Tax Changes Could Help Allay Fears of Redevelopment

One common obstacle that pops up when a Philadelphia neighborhood begins to revitalize is: what will happen to the property taxes once the City discovers this place isn’t rock bottom anymore?

It’s a valid question and for the last several years the answer was: “What revitalization?”  As in: the City was slow to detect, much less alter, the property taxes on any given lot unless it was in an area where the City was likely to act faster to capture increases in value (i.e. Chestnut Hill).   Since AVI is coming, a dozen neighborhoods that have seen growth in property quality and value are now stricken with fear.   “My taxes are in the 3-figure range.  What will happen now?

Darrell Clarke may have an answer for this, and it stems from a law that now-incarcerated former state senator Vincent Fumo passed ages ago.    This package of tax alterations is something we like to call the Gentrification Protection Plan.

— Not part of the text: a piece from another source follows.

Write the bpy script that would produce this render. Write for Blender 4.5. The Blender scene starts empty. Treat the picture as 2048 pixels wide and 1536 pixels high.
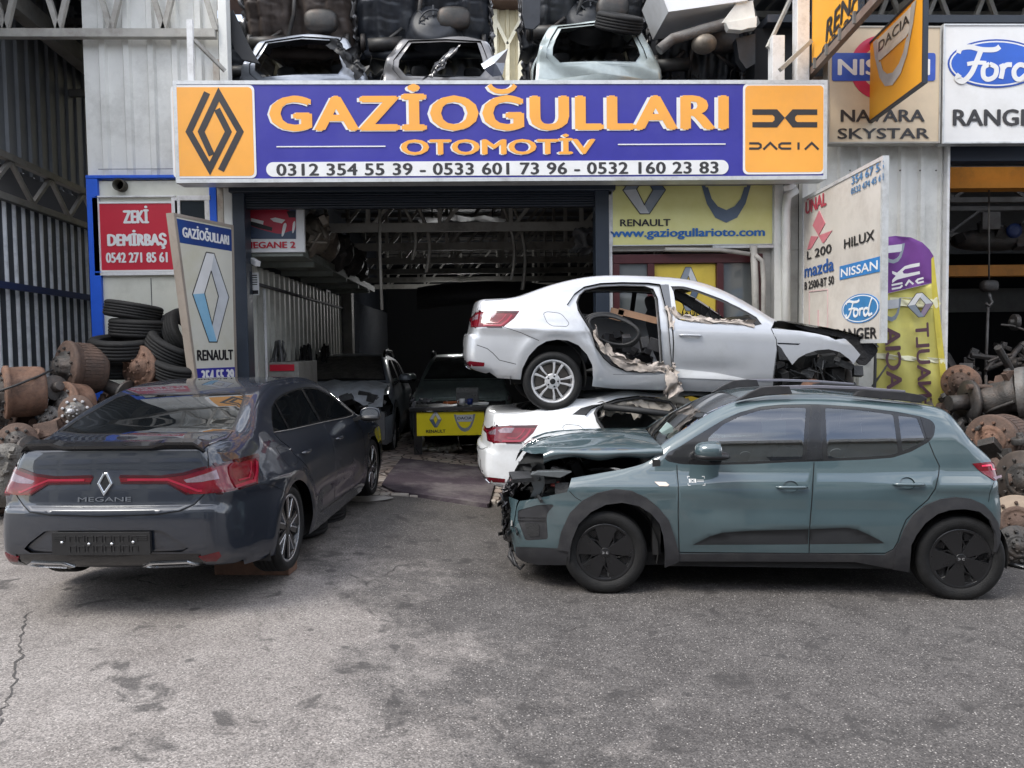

If Council gets this passed, it could drive a severe blow into anti-gentrification groups like Concerned Citizens for Point Breeze.   The face-off at zoning meetings between community residents who bought a rowhome at 2012 prices vs. a homeowner who bought at 1975 prices and has hit the qualifications for a homestead exemption could finally put arguments like this to bed.

Given the low number of Sheriff Sales in Philadelphia keeping tens of thousands of Philadelphia properties locked in the hands of dead people and entities unwilling to pay any tax, this particular debate that has raged since the 10 year Real Estate Tax Abatement was first introduced.  A large amount of money that should of been going into Philadelphia’s coffers to pay for City services has been entirely absent plus it has helped to keep blighted property seemingly forever blighted.

Then there has been inertia against redeveloping vacant and blighted property in several Philadelphia neighborhoods since we use the community zoning process (which has only been around since the 1970s).   Communities full of residents with stretched budgets are likely to be very skeptical about endorsing development that is likely to raise their property taxes.   Spot zoning has been used before to set those arguments aside, but that is an extremely unfair (and illegal) way to trump all of those issues for the sake of putting a parcel of land back to use, even if it has a positive outcome.

So basically, Philadelphia government, and Philadelphians themselves, help preserve and protect blight in some pockets of the city–far better than the Historical Commission can preserve our historical treasures.    That argument needs to be tossed aside with a homestead exemption and put to bed, once and for all.